The pad marks of thirty-five Eskimo huskies, the broad tracks of four heavy Eskimo-type sledges, and the four sets of human footprints which had approached the North Pole and halted one mile beyond it on the morning of Easter Sunday, 1969, no longer mark the spot where we took our final sun shots and snatched a few hours' rest. For even while we were sleeping, our camp was slowly drifting; and the Pole, by the time we had reloaded our sledges a few hours later and set course for the island of Spitzbergen, lay north in a different direction.
It had been an elusive spot to find and fix. At the North Pole, two separate sets of meridians meet and all directions are south. The temperature was minus 351 Fahrenheit. The wind was from the south-west, or was it from the north-east? It was Sunday, or was it Saturday? Maybe it was Monday. It was a confusing place to be - a place which lay on our course from Barrow to Spitzbergen and which had taken us 408 days to reach.

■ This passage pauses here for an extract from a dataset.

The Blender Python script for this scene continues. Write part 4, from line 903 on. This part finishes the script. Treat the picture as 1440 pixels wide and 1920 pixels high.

Trying to set foot upon it had been like trying to step on the shadow of a bird that was circling overhead. The surface across which we were moving was itself a moving surface on a planet that was spinning about an axis. We were standing approximately on that axis, asleep on our feet, dog tired and hungry. Too tired to celebrate our arrival on the summit of this super-mountain around which the sun circles almost as though stuck in a groove.
We set up our camera and posed for some pictures - thirty-six shots at different exposures. We tried not to look weary, tried not to look cold. We tried only to huddle, four fur-clad figures, in a pose that was vaguely familiar - for what other proof of the attainment could we bring back than a picture posed in this way?